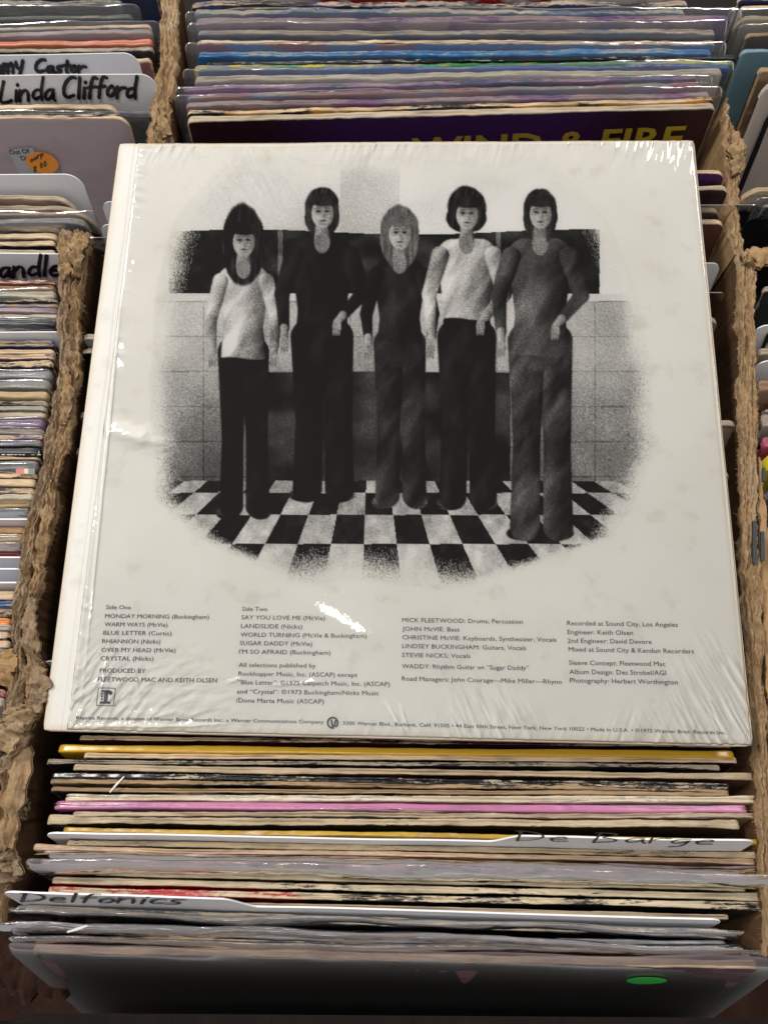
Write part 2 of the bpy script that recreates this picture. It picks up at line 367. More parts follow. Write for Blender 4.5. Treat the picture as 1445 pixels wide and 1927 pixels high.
def interp(rows, v):
    r = np.array(rows, float); return [np.interp(v, r[:, 0], r[:, k]) for k in range(1, r.shape[1])]
def torn_wall(rows, z0, seed, root, mats, name='side_wall', depth=.33, NA=34, N=420, amp=.0022, splay=.0, zt=None, jag=.0012):
    """rows: (v, u_left, u_right) pixels of the torn top at height z0; builds the thick torn wall hanging from it"""
    v = np.linspace(rows[0][0], rows[-1][0], N); ul, ur = interp(rows, v)
    zz = z0+0*v if zt is None else np.interp(v, [a for a, _ in zt], [b for _, b in zt])
    PL = np.array([at(a, b, c) for a, b, c in zip(ul, v, zz)]); PR = np.array([at(a, b, c) for a, b, c in zip(ur, v, zz)])
    s = np.concatenate([[0], np.cumsum(np.linalg.norm(np.diff(PL, axis=0), axis=1))])
    a = np.linspace(0, 1, NA); S, A = np.meshgrid(s, a, indexing='ij')
    width = np.linalg.norm(PR-PL, axis=1)[:, None]
    X = PL[:, None, :]*(1-A[..., None])+PR[:, None, :]*A[..., None]
    # layered torn plies: ridges running along the wall that wander sideways
    wander = .45*fbm1(s*18, seed, 3)[:, None]+.12*fbm1(s*120, seed+3, 3)[:, None]
    ph = A*width/.0021+wander*1.0
    rid = 1-2*np.abs((ph % 1)-.5)
    rid = rid**.7
    layer = n2(np.floor(ph)*3.3+.5, S*40, seed+8)
    hz = (rid-.6)*amp*.75+layer*amp*1.0+fbm2(S*70, A*width*500, seed+12, 4)*amp*.45+fbm2(S*420, A*width*2200, seed+14, 3)*amp*.32
    endf = np.minimum(A, 1-A)*2; hz = hz-(1-np.clip(endf*3.2, 0, 1))**2*amp*1.3
    X[..., 2] += hz
    X[..., 0] += (fbm1(s*140, seed+20, 4)[:, None]*jag*(1-A)+fbm1(s*150, seed+25, 4)[:, None]*jag*A)+.0004*fbm2(S*160, A*8, seed+30, 3)
    rim = X.reshape(-1, 3); F = grid_faces(N, NA, 0, True)
    o1 = obj('torn_rim', mesh('torn_rim', rim, F, mats[0]), root)
    # wall body (skirts)
    dz = [0, .001, .004, .012, .04, .12, depth]
    Lw = np.zeros((N, len(dz), 3)); Rw = Lw.copy()
    for k, d in enumerate(dz):
        Lw[:, k] = X[:, 0]; Rw[:, k] = X[:, -1]
        Lw[:, k, 2] = np.where(d < depth, X[:, 0, 2]-d, -depth); Rw[:, k, 2] = np.where(d < depth, X[:, -1, 2]-d, -depth)
        cx = (X[:, 0, 0]+X[:, -1, 0])/2; f = min(1, d/.03)*.5
        Lw[:, k, 0] = Lw[:, k, 0]*(1-f)+(cx-np.minimum(.002, .3*width[:, 0]))*f; Rw[:, k, 0] = Rw[:, k, 0]*(1-f)+(cx+np.minimum(.002, .3*width[:, 0]))*f
    V = np.concatenate([Lw.reshape(-1, 3), Rw.reshape(-1, 3)])
    F = np.concatenate([grid_faces(N, len(dz), 0), grid_faces(N, len(dz), N*len(dz), True)])
    obj(name, mesh(name, V, F, mats[1]), root)
    # frayed paper fibres and small torn scraps
    rg = random.Random(seed); V, F = [], []
    for _ in range(int(s[-1]*3200)):
        i = rg.randrange(N); e = rg.choice((0, NA-1)) if rg.random() < .7 else rg.randrange(NA)
        p = X[i, e]; sg = -1 if e < NA/2 else 1; L_ = rg.uniform(.0004, .0017) * (2.2 if rg.random() < .05 else 1)
        d = np.array([sg*rg.uniform(.2, 1), rg.uniform(-.8, .8), rg.uniform(-.2, .9)]); d /= np.linalg.norm(d); w_ = rg.uniform(.00005, .00013)
        q = p+d*L_*.55+np.array([0, 0, rg.uniform(-.3, .3)*L_]); r_ = q+d*L_*.5+np.array([rg.uniform(-.3, .3)*L_, 0, -.2*L_]); k = len(V)
        V += [p+[0, -w_, 0], p+[0, w_, 0], q+[0, w_*.8, 0], q+[0, -w_*.8, 0], r_]
        F += [(k, k+1, k+2, k+3), (k+3, k+2, k+4)]
    fo = obj('frayed_fibres', mesh('fibres', [tuple(a) for a in V], F, mats[0], False), root); fo['kind'] = 'stuff'
    return X
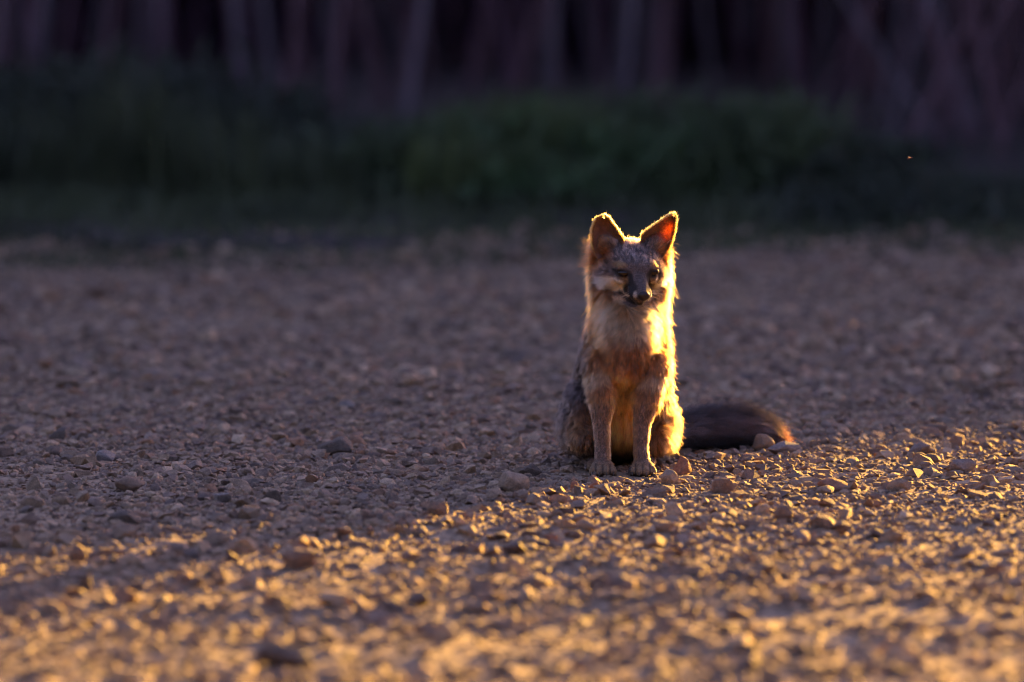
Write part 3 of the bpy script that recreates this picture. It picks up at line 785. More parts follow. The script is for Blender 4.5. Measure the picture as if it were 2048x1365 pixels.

PROBLEM REQUIREMENTS :: Each entry must be retyped word for word, with every image omitted.

TASK OUTPUT ::
Write part 2 of the bpy script that recreates this picture. It picks up at line 367. More parts follow. Write for Blender 4.5. Treat the picture as 1445 pixels wide and 1927 pixels high.
def interp(rows, v):
    r = np.array(rows, float); return [np.interp(v, r[:, 0], r[:, k]) for k in range(1, r.shape[1])]
def torn_wall(rows, z0, seed, root, mats, name='side_wall', depth=.33, NA=34, N=420, amp=.0022, splay=.0, zt=None, jag=.0012):
    """rows: (v, u_left, u_right) pixels of the torn top at height z0; builds the thick torn wall hanging from it"""
    v = np.linspace(rows[0][0], rows[-1][0], N); ul, ur = interp(rows, v)
    zz = z0+0*v if zt is None else np.interp(v, [a for a, _ in zt], [b for _, b in zt])
    PL = np.array([at(a, b, c) for a, b, c in zip(ul, v, zz)]); PR = np.array([at(a, b, c) for a, b, c in zip(ur, v, zz)])
    s = np.concatenate([[0], np.cumsum(np.linalg.norm(np.diff(PL, axis=0), axis=1))])
    a = np.linspace(0, 1, NA); S, A = np.meshgrid(s, a, indexing='ij')
    width = np.linalg.norm(PR-PL, axis=1)[:, None]
    X = PL[:, None, :]*(1-A[..., None])+PR[:, None, :]*A[..., None]
    # layered torn plies: ridges running along the wall that wander sideways
    wander = .45*fbm1(s*18, seed, 3)[:, None]+.12*fbm1(s*120, seed+3, 3)[:, None]
    ph = A*width/.0021+wander*1.0
    rid = 1-2*np.abs((ph % 1)-.5)
    rid = rid**.7
    layer = n2(np.floor(ph)*3.3+.5, S*40, seed+8)
    hz = (rid-.6)*amp*.75+layer*amp*1.0+fbm2(S*70, A*width*500, seed+12, 4)*amp*.45+fbm2(S*420, A*width*2200, seed+14, 3)*amp*.32
    endf = np.minimum(A, 1-A)*2; hz = hz-(1-np.clip(endf*3.2, 0, 1))**2*amp*1.3
    X[..., 2] += hz
    X[..., 0] += (fbm1(s*140, seed+20, 4)[:, None]*jag*(1-A)+fbm1(s*150, seed+25, 4)[:, None]*jag*A)+.0004*fbm2(S*160, A*8, seed+30, 3)
    rim = X.reshape(-1, 3); F = grid_faces(N, NA, 0, True)
    o1 = obj('torn_rim', mesh('torn_rim', rim, F, mats[0]), root)
    # wall body (skirts)
    dz = [0, .001, .004, .012, .04, .12, depth]
    Lw = np.zeros((N, len(dz), 3)); Rw = Lw.copy()
    for k, d in enumerate(dz):
        Lw[:, k] = X[:, 0]; Rw[:, k] = X[:, -1]
        Lw[:, k, 2] = np.where(d < depth, X[:, 0, 2]-d, -depth); Rw[:, k, 2] = np.where(d < depth, X[:, -1, 2]-d, -depth)
        cx = (X[:, 0, 0]+X[:, -1, 0])/2; f = min(1, d/.03)*.5
        Lw[:, k, 0] = Lw[:, k, 0]*(1-f)+(cx-np.minimum(.002, .3*width[:, 0]))*f; Rw[:, k, 0] = Rw[:, k, 0]*(1-f)+(cx+np.minimum(.002, .3*width[:, 0]))*f
    V = np.concatenate([Lw.reshape(-1, 3), Rw.reshape(-1, 3)])
    F = np.concatenate([grid_faces(N, len(dz), 0), grid_faces(N, len(dz), N*len(dz), True)])
    obj(name, mesh(name, V, F, mats[1]), root)
    # frayed paper fibres and small torn scraps
    rg = random.Random(seed); V, F = [], []
    for _ in range(int(s[-1]*3200)):
        i = rg.randrange(N); e = rg.choice((0, NA-1)) if rg.random() < .7 else rg.randrange(NA)
        p = X[i, e]; sg = -1 if e < NA/2 else 1; L_ = rg.uniform(.0004, .0017) * (2.2 if rg.random() < .05 else 1)
        d = np.array([sg*rg.uniform(.2, 1), rg.uniform(-.8, .8), rg.uniform(-.2, .9)]); d /= np.linalg.norm(d); w_ = rg.uniform(.00005, .00013)
        q = p+d*L_*.55+np.array([0, 0, rg.uniform(-.3, .3)*L_]); r_ = q+d*L_*.5+np.array([rg.uniform(-.3, .3)*L_, 0, -.2*L_]); k = len(V)
        V += [p+[0, -w_, 0], p+[0, w_, 0], q+[0, w_*.8, 0], q+[0, -w_*.8, 0], r_]
        F += [(k, k+1, k+2, k+3), (k+3, k+2, k+4)]
    fo = obj('frayed_fibres', mesh('fibres', [tuple(a) for a in V], F, mats[0], False), root); fo['kind'] = 'stuff'
    return X
Write part 3 of the bpy script that recreates this picture. It picks up at line 785. More parts follow. The script is for Blender 4.5. Measure the picture as if it were 2048x1365 pixels.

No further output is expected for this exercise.